Cahill says the League offers a custom roadmap to each city that applies. It’s not a generic document, she says, it’s specific to each community. The bicycle friendly award is good for four years and communities are encouraged to reapply and move up a level. Platinum is the highest level, so Anchorage actually has three levels to go before reaching the seemingly exclusive bicycle-friendly, (perhaps even bicycle-loving?) tier currently occupied by only three towns, Davis, California; Portland, Oregon and Boulder, Colorado.
Anchorage has not received its roadmap yet, says Lori Schanche, the city’s non-motorized transportation coordinator—and no, she doesn’t feel dissed by the bronze-level designation (at least not enough to admit it.)
“New York, when they first applied, they were bronze too, and they did a lot of stuff and they got better,” Schanche says.

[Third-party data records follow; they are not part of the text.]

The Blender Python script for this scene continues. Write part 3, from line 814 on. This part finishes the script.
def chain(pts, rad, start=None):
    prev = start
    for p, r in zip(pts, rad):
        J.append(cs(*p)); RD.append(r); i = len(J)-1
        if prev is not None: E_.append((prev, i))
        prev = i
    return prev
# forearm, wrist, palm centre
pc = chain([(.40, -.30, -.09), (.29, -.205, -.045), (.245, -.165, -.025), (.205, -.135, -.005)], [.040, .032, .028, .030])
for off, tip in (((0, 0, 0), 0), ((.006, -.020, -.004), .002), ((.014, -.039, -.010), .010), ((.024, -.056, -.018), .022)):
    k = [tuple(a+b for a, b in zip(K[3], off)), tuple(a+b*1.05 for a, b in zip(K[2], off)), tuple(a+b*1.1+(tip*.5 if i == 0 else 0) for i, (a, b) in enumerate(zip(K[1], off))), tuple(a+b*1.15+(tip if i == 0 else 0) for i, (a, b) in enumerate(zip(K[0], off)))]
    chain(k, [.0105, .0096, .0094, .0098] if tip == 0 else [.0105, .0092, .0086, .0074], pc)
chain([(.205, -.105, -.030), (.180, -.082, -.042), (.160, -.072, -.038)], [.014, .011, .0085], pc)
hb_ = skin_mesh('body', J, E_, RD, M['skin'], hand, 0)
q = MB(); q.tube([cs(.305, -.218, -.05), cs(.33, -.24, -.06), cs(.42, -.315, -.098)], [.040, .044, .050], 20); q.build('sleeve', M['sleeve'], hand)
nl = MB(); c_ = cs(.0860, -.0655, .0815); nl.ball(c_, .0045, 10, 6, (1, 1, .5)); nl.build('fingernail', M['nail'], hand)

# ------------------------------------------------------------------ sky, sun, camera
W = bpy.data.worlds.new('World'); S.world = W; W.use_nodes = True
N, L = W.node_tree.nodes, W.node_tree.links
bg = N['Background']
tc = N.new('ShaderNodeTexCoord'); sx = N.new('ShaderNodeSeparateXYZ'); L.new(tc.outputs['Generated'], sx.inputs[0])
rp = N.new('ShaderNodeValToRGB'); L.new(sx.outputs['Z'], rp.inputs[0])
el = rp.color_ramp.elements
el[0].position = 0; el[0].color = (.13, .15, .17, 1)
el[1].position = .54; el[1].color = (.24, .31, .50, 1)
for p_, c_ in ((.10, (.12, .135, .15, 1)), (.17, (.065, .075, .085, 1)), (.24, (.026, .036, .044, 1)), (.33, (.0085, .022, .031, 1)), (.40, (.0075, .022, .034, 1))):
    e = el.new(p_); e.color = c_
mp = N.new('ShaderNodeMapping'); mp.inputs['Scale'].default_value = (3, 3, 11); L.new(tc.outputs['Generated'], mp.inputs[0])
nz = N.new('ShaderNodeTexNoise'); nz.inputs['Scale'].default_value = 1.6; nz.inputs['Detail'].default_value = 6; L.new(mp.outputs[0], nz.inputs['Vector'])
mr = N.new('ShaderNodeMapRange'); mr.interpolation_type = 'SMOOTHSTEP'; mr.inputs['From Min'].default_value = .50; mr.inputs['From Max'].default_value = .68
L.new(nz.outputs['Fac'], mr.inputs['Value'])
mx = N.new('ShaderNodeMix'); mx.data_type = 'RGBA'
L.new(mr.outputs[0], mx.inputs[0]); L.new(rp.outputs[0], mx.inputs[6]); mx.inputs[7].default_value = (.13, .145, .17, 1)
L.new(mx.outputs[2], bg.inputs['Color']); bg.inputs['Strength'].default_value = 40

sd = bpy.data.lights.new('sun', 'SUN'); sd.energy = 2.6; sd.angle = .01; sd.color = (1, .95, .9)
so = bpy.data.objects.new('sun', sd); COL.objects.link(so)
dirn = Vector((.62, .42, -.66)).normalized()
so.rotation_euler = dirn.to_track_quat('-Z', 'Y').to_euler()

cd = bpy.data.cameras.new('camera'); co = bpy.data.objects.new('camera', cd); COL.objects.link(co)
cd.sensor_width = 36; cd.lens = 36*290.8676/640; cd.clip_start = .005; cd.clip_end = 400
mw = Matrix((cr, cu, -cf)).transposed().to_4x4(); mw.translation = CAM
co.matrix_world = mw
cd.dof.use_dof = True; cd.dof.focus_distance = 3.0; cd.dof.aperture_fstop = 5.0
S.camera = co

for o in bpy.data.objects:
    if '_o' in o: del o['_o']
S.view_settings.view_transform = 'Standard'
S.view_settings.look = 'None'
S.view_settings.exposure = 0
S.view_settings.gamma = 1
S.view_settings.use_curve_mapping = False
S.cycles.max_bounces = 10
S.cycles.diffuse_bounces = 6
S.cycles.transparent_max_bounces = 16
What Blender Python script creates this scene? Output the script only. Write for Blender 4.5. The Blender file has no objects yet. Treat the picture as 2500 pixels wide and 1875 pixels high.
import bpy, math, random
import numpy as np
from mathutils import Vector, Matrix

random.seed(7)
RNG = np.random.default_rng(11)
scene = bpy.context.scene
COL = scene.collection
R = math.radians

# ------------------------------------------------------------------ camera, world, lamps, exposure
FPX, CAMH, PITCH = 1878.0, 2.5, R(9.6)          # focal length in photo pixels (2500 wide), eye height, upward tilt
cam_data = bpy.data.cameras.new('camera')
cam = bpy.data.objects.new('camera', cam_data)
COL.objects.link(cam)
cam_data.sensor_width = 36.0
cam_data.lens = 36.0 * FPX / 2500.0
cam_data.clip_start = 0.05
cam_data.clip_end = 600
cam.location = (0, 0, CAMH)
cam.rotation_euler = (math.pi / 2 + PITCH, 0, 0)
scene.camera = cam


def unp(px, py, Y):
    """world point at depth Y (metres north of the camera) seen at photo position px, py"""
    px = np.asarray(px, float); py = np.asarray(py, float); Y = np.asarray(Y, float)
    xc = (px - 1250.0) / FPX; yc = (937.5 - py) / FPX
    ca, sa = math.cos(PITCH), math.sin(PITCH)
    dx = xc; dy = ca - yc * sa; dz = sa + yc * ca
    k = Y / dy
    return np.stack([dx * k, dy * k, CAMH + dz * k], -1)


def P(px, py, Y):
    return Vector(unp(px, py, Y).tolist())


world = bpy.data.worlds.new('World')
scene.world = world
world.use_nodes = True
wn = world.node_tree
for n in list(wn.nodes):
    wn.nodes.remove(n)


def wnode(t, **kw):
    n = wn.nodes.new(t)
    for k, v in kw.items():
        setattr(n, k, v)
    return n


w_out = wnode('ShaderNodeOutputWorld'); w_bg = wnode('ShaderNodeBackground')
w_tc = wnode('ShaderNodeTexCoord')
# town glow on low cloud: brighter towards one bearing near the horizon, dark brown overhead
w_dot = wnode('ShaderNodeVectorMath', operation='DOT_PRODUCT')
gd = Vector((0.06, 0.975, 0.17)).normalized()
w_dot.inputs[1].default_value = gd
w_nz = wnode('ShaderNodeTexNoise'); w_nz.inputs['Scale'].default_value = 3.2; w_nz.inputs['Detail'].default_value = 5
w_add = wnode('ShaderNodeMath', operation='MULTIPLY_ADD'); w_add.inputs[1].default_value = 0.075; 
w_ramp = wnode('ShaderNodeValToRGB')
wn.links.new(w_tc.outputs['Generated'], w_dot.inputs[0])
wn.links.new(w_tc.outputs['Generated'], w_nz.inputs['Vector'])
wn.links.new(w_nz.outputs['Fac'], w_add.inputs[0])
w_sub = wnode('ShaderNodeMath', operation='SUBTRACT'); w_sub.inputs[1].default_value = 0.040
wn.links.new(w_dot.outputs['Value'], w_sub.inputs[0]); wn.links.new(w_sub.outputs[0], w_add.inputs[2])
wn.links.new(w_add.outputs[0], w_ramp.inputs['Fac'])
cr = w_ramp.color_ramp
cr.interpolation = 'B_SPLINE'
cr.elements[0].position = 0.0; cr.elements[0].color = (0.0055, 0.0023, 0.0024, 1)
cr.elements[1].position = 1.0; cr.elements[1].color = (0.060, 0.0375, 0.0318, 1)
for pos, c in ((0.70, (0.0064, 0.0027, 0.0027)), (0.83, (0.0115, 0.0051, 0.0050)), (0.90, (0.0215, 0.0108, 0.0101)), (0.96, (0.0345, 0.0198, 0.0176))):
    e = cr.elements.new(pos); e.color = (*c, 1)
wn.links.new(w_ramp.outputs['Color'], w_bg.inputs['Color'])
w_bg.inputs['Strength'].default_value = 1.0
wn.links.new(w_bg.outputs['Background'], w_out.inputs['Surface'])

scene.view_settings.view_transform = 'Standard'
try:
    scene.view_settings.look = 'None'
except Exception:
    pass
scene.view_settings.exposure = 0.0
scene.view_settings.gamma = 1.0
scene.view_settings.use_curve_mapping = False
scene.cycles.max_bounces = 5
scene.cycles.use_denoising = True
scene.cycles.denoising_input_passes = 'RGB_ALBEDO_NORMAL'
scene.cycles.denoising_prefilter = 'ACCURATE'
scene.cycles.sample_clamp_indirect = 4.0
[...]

The roadmap will focus on categories the League calls “the five Es”—Engineering, Education, Encouragement, Enforcement, and Evaluation and Planning. Communities must demonstrate achievement in each category to even be considered for an award.
Schanche was able to show recent improvements when she applied for the award on behalf of Anchorage. “Elmore Road got bike lanes, and the new Dowling that is going to be put in will have bike lanes—and we’ve put a bunch of bike racks in downtown,” she says, adding the improvements have been noticed by cyclists.
Schanche has more good news to report. The city’s new bicycle plan—the first to consider cycling as transportation not just recreation—is making progress. On Monday the Planning and Zoning Commission approved the plan. The next step for the plan is a stop at the Anchorage Assembly, the body responsible for approving long-range documents of this type. That could happen in December or January, Schanche says.
Flashlight figures that document—if it’s maintained and not ignored—might give bicycling a leg up when land-use and zoning codes are considered, or when large transportation projects are being designed.
“It’s about transportation for all. It’s about complete streets, so every street can be used by everybody,” Schanche says.